The normal give and take of democratic deliberation between citizens, while not always achieved in practice, has been the benchmark in American political culture over the course of our nation’s history. University of Florida law professor John Stinneford says, however, that these habits of free people are increasingly at risk.
“I think we have all noticed in recent years that society has become more polarized and civil discourse has declined,” he notes. “Instead of engaging with opposing viewpoints, we increasingly try to denigrate or destroy anyone who holds them. If this trend continues, many people worry that our over two-century experiment in democracy will fail.”
A Harvard law graduate who joined UF’s Levin College of Law in 2009, Stinneford is looking to help revive civil discourse as the inaugural director of The Hamilton Center for Classical and Civic Education.
The Hamilton Center looks to broaden and deepen civics education at the university level, an effort that many on both sides of the political divide recognize is necessary. Stinneford says that when he moderated a seminar last year for a bipartisan group of state and federal judges, the judges identified a lack of civics education as one of the greatest challenges facing our country.

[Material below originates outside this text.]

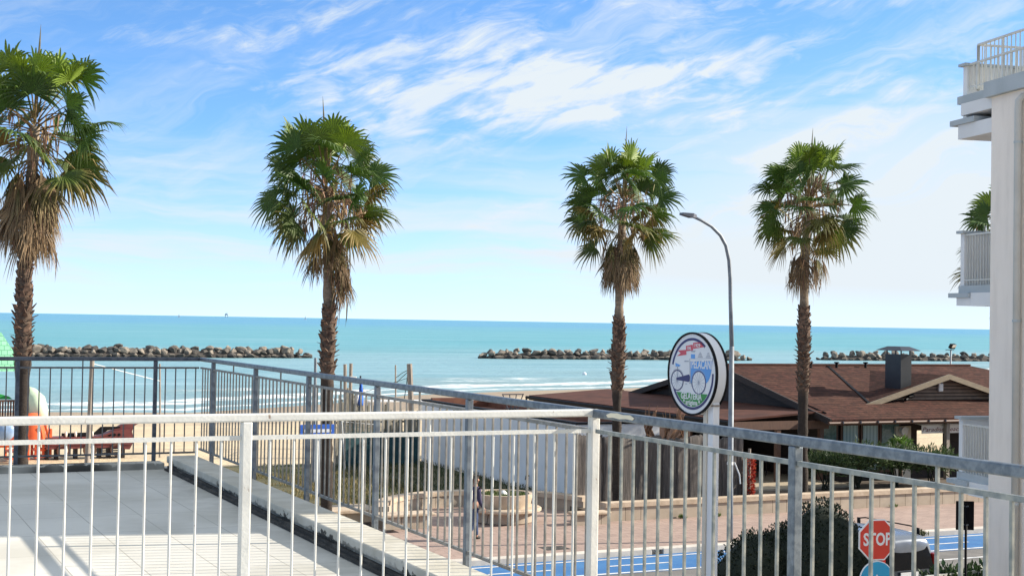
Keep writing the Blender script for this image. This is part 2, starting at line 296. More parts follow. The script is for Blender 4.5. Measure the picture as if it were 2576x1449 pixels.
# ------------------------------------------------------------------ mesh builder
class MB:
    def __init__(s): s.v = []; s.f = []; s.c = None; s.uvsmooth = False
    def add(s, vs, fs):
        o = len(s.v); s.v += [tuple(v) for v in vs]; s.f += [tuple(i+o for i in f) for f in fs]; return s
    def box(s, x0, x1, y0, y1, z0, z1):
        return s.add([(x0,y0,z0),(x1,y0,z0),(x1,y1,z0),(x0,y1,z0),(x0,y0,z1),(x1,y0,z1),(x1,y1,z1),(x0,y1,z1)],
              [(0,3,2,1),(4,5,6,7),(0,1,5,4),(1,2,6,5),(2,3,7,6),(3,0,4,7)])
    def cbox(s, x0, x1, y0, y1, z0, z1, b):      # box with chamfered edges
        bm = bmesh.new(); bmesh.ops.create_cube(bm, size=1)
        for v in bm.verts: v.co = Vector(((x0+x1)/2+v.co.x*(x1-x0), (y0+y1)/2+v.co.y*(y1-y0), (z0+z1)/2+v.co.z*(z1-z0)))
        bmesh.ops.bevel(bm, geom=bm.edges[:], offset=b, segments=2, affect='EDGES', profile=.5)
        s.bm(bm); return s
    def bm(s, bm):
        bm.verts.index_update()
        s.add([v.co[:] for v in bm.verts], [[v.index for v in f.verts] for f in bm.faces]); bm.free(); return s
    def hexa(s, p): return s.add(p, [(0,3,2,1),(4,5,6,7),(0,1,5,4),(1,2,6,5),(2,3,7,6),(3,0,4,7)])
    def slab(s, pts, thick):                     # polygon with vertical thickness (downwards)
        n = len(pts); lo = [(p[0],p[1],p[2]-thick) for p in pts]
        return s.add(list(pts)+lo, [tuple(range(n)), tuple(range(2*n-1,n-1,-1))]+[(i,i+n,(i+1)%n+n,(i+1)%n) for i in range(n)])
    def extr(s, poly, y0, y1):                   # polygon given in (x,z), extruded along y; front at y0
        n = len(poly)
        return s.add([(p[0],y0,p[1]) for p in poly]+[(p[0],y1,p[1]) for p in poly],
                     [tuple(range(n)), tuple(range(2*n-1,n-1,-1))]+[(i,i+n,(i+1)%n+n,(i+1)%n) for i in range(n)])
    def ring(s, cx, cz, r0, r1, y0, y1, a0=0., a1=360., n=48):
        vs, fs = [], []; full = abs(a1-a0) >= 359.9; k = n if full else n+1
        for i in range(k):
            a = R(a0+(a1-a0)*i/n); c, si = math.cos(a), math.sin(a)
            vs += [(cx+r0*c,y0,cz+r0*si),(cx+r1*c,y0,cz+r1*si),(cx+r1*c,y1,cz+r1*si),(cx+r0*c,y1,cz+r0*si)]
        for i in range(n):
            j = (i+1) % k
            for q in range(4): fs.append((i*4+q, i*4+(q+1)%4, j*4+(q+1)%4, j*4+q))
        if not full: fs += [(0,1,2,3), ((k-1)*4+3,(k-1)*4+2,(k-1)*4+1,(k-1)*4)]
        return s.add(vs, fs)
    def disc(s, cx, cz, r, y0, y1, n=48): return s.extr([(cx+r*math.cos(2*math.pi*i/n), cz+r*math.sin(2*math.pi*i/n)) for i in range(n)], y0, y1)
    def tube(s, pts, rad, n=8, cap=True, jit=0., rng=None):
        pts = [Vector(p) for p in pts]; rad = rad if isinstance(rad, (list, tuple)) else [rad]*len(pts)
        vs, fs = [], []; prev = None
        for i, p in enumerate(pts):
            d = (pts[min(i+1,len(pts)-1)]-pts[max(i-1,0)]).normalized()
            if prev is None: u = d.orthogonal().normalized() if abs(d.z) < .95 else Vector((1,0,0))
            else: u = prev
            u = (u-d*u.dot(d)).normalized(); prev = u; w = d.cross(u)
            for k in range(n):
                a = 2*math.pi*k/n; r = rad[i]*(1+(rng.uniform(-jit,jit) if rng else 0))
                vs.append(p+u*(r*math.cos(a))+w*(r*math.sin(a)))
        for i in range(len(pts)-1):
            for k in range(n): fs.append((i*n+k, i*n+(k+1)%n, (i+1)*n+(k+1)%n, (i+1)*n+k))
        if cap: fs += [tuple(range(n-1,-1,-1)), tuple((len(pts)-1)*n+k for k in range(n))]
        return s.add(vs, fs)
    def beam(s, p, q, w, h):                     # rectangular bar from p to q (w sideways, h in the up direction)
        p, q = Vector(p), Vector(q); d = (q-p).normalized()
        up = Vector((0,0,1)) if abs(d.z) < .95 else Vector((0,1,0))
        sd = d.cross(up).normalized()*w/2; u = sd.cross(d).normalized()*h/2
        return s.hexa([p-sd-u, p+sd-u, q+sd-u, q-sd-u, p-sd+u, p+sd+u, q+sd+u, q-sd+u])
    def lathe(s, prof, cx=0, cy=0, n=48, a0=0., a1=360.):
        full = a1-a0 >= 359.9; k = n if full else n+1; m = len(prof); vs, fs = [], []
        for i in range(k):
            a = R(a0+(a1-a0)*i/n)
            vs += [(cx+r*math.cos(a), cy+r*math.sin(a), z) for r, z in prof]
        for i in range(n):
            j = (i+1) % k
            for q in range(m-1): fs.append((i*m+q, j*m+q, j*m+q+1, i*m+q+1))
        if not full:
            fs += [tuple(range(m)), tuple((k-1)*m+q for q in range(m-1,-1,-1))]
        return s.add(vs, fs)
ORG = {}
def build(name, mb, m, parent=None, smooth=False, world=False, loc=None):
    me = bpy.data.meshes.new(name)
    org = Vector((0,0,0))
    if world and parent is not None: org = ORG[parent.name]
    if loc is not None: org = Vector(loc)
    me.from_pydata([(v[0]-org.x, v[1]-org.y, v[2]-org.z) for v in mb.v], [], mb.f)
    me.materials.append(m if not isinstance(m, str) else M[m])
    if mb.c is not None:
        at = me.color_attributes.new('Col', 'FLOAT_COLOR', 'POINT')
        for i, c in enumerate(mb.c): at.data[i].color = (*c, 1)
    if smooth:
        me.polygons.foreach_set('use_smooth', [True]*len(me.polygons))
        if smooth == 'angle':
            try: me.set_sharp_from_angle(angle=R(35))
            except Exception: pass
    me.update()
    o = bpy.data.objects.new(name, me); COL.objects.link(o)
    if parent is not None: o.parent = parent; ORG[o.name] = ORG[parent.name]
    else:
        if loc is not None: o.location = loc
        ORG[o.name] = org
    return o
def tag(o, label=None, cat=None, group=None, kind=None):
    if label: o['label'] = label
    if cat: o['category'] = cat
    if group: o['group'] = group
    if kind: o['kind'] = kind
    return o
def thing(name, label, cat, loc=(0,0,0), rz=0., group=None):
    o = bpy.data.objects.new(name, None); COL.objects.link(o); o.location = loc; o.rotation_euler = (0,0,rz); o.empty_display_size = .2
    ORG[o.name] = Vector(loc); return tag(o, label, cat, group)
def struct(name, mb, m, smooth=False):
    return tag(build(name, mb, m, smooth=smooth), kind='structure')
def copy_child(o, parent, loc):
    c = o.copy(); COL.objects.link(c); c.parent = parent; c.location = loc; return c
def text_mb(body, size, x, z, y, depth=.004, width=None, shear=0., align='CENTER', bold=0.):
    cu = bpy.data.curves.new('lettering', 'FONT'); cu.body = body; cu.size = size; cu.extrude = depth/2; cu.align_x = align; cu.align_y = 'CENTER'; cu.shear = shear; cu.offset = bold
    cu.resolution_u = 3
    o = bpy.data.objects.new('lettering', cu); COL.objects.link(o)
    dg = bpy.context.evaluated_depsgraph_get(); me = bpy.data.meshes.new_from_object(o.evaluated_get(dg))
    xs = [v.co.x for v in me.vertices]; k = 1. if width is None else width/(max(xs)-min(xs))
    mb = MB(); mb.add([(x+v.co.x*k, y-v.co.z, z+v.co.y) for v in me.vertices], [tuple(p.vertices) for p in me.polygons])
    bpy.data.objects.remove(o); bpy.data.meshes.remove(me); bpy.data.curves.remove(cu); return mb

# ================================================================== SETTING
SHX = [(-400,112),(-50,114),(14,115),(25,112),(39,121),(51,133),(67,140),(79,143),(120,158),(184,189),(260,215),(600,240)]
def shore(x):
    for (x0,y0),(x1,y1) in zip(SHX, SHX[1:]):
        if x <= x1: return y0+(y1-y0)*max(0,(x-x0))/(x1-x0)
    return SHX[-1][1]
SEA_Z = -1.3
def gh(x, y):
    s = shore(x)
    h = 0. if y < s-52 else -1.3*(y-(s-52))/52
    if y > s: h = -1.3-(y-s)*.06
    h = max(h, -4.)
    if y > 46 and h > -1.2: h += (noise.noise(Vector((x*.11,y*.11,0)))*.14+noise.noise(Vector((x*.5,y*.5,3)))*.05)*min(1,(y-46)/6)
    return h-.06
def grid(xs, ys, fz):
    mb = MB(); n = len(ys)
    mb.v = [(x,y,fz(x,y)) for x in xs for y in ys]
    mb.f = [(i*n+j,(i+1)*n+j,(i+1)*n+j+1,i*n+j+1) for i in range(len(xs)-1) for j in range(n-1)]
    return mb
xs = [-400,-200,-120,-80,-60]+[-50+1.5*i for i in range(0,110)]+[116+6*i for i in range(40)]+[400,600]
ys = [-200,-80,-20,10,30,38,42]+[44+1.2*i for i in range(0,80)]+[141+4*i for i in range(30)]+[300,330]
struct('ground', grid(xs, ys, gh), 'ground', True)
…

They reported that citizens and lawyers who come before them often display “a serious lack of knowledge about how the government is structured and how democracy is supposed to work.”
“We need efforts at every education level to teach civics,” Stinneford contends, “and instill basic values that are required of citizens living in a democracy, such as engaging in civil discourse and trying to reach resolutions without trying to destroy each other.” He says that through the Center’s curriculum and programming, students will have the opportunity to gain the “knowledge, habits of thought, analytic abilities, and character that are essential for free citizens in a free society.”
Stinneford describes the Center’s threefold mission as follows: educating students in the Western intellectual tradition and the debates surrounding the American Founding; offering public programming, including public lectures, debates, and symposia that model civil discourse; and assisting the Florida Department of Education in training K-12 teachers so that they can deliver high-quality civics education to their students.